Heureux hasard, ou fortuité, disent peu ou prou la même chose, mais ils indiquent le résultat tandis que la sérendipité porte plus l’attention sur le processus de recherche, ou encore sur sa quête initiale au regard de son résultat inopiné et bienvenu. Ce concept n’ouvre alors pas seulement sur la part de hasard dans la découverte mais aussi à la fois sur un état d’esprit ouvert à l’inattendu. Cette ouverture d’esprit équivaut à un style heuristique, terme savant mais ici de rigueur qui expose les étapes logiques d’une recherche dans le savoir, en sciences exactes comme en philosophie, partant d’une hypothèse de départ pour élaborer une recherche logique par élimination progressive des alternatives non concordantes. La sérendipité induit une méthode heuristique dont le ratage est sa réussite. Or cette réussite fortuite passerait souvent à l’as si une chance d’être observée ne lui était accordée d’avance. Peut-être est-ce aussi ici la différence entre le hasard et la chance : cette dernière est souvent un hasard qui a en partie été convoqué, invité, voire rendu propice.
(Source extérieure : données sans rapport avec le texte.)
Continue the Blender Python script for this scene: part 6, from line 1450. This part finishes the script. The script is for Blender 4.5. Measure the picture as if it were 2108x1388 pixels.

L’origine de ce mot est bien connue : c’est le grand érudit, esthète, homme de lettres et également acteur politique Horace Walpole (1717-1797) qui l’inventa dans une lettre adressée à un ami, en référence à un conte d’origine persane Voyages et aventures des trois princes de Serendip qu’il avait lu enfant dans sa transcription française par Louis de Mailly. Se recommandant des déductions logiques des frères protagonistes, qui paraissent préfigurer celles de Sherlock Holmes, par lesquelles leur observation sagace les conduit à se figurer très clairement les causes bien improbables dont résulte ce qu’ils voient, Walpole fait du nom de Serendip (qui est le nom d’un lieu, identifié depuis pour être l’ile de Sri Lanka) le substantif sérendipité qu’il définit ainsi « accident and sagacity while in pursuit of something else », soit cette sagacité accidentelle de l’esprit en quête de quelque chose d’autre (que ce qu’il découvre).
La prospérité du néologisme le conduira à voir sa définition reprise et affûtée pour son usage en sciences exactes comme en sociologie. Il a en quelque sorte été théorisé pour justifier la nécessité dans une recherche de laisser les champs ouverts, de fureter, de perdre du temps aussi en se dissociant du seul objet principal d’une recherche. Car en effet, l’expérience a fait ses preuves statistiques d’un grand nombre de découvertes incidentes au fil du temps. Ainsi de la pénicilline, de la dynamite, du viagra…
Naturellement il en va au moins tout autant et plus encore dans les arts et les activités inventives. Car la recherche qui consiste non plus à comprendre mais à produire se nourrit plus aisément encore des aléas de la matière comme de l’esprit émulé. Lors d’entretiens, le peintre Pierre Soulages expliquait que l’intention qui préludait à une peinture lui était comme « les barreaux d’une prison », mais qu’elle l’amenait en chemin à être assailli par l’inattendu et le déroutant, comme si la toile et les réactions entre son geste et la peinture l’emmenaient à l’aveugle plus sûrement et bien ailleurs que sa destination initiale. Celle-ci n’était en fait qu’un moyen pour une fin inconnue, impénétrable et insoupçonnée : l’œuvre d’art. Ici pourrait-on avancer l’idée d’une sérendipité programmatique et provoquée, de son instrumentation volontaire pour des effets qui d’incidents deviendront centraux.

Dans tous les cas, la définition originelle de son auteur semble demeurer la plus exacte : celle de sagacité accidentelle. L’accident est sa part de hasard, en l’occurrence de l’intervention d’une logique autre à celle qui était suivie. Mais il y faut de la sagacité, de l’émulation intellectuelle, de l’effort et cet empêchement qui donne du fil à retordre à l’entendement. Plonger la main dans sa poche pour y chercher ses clefs et l’en ressortir avec un bonbon qu’on ne savait pas s’y trouver, par exemple, n’est pas encore de la sérendipité.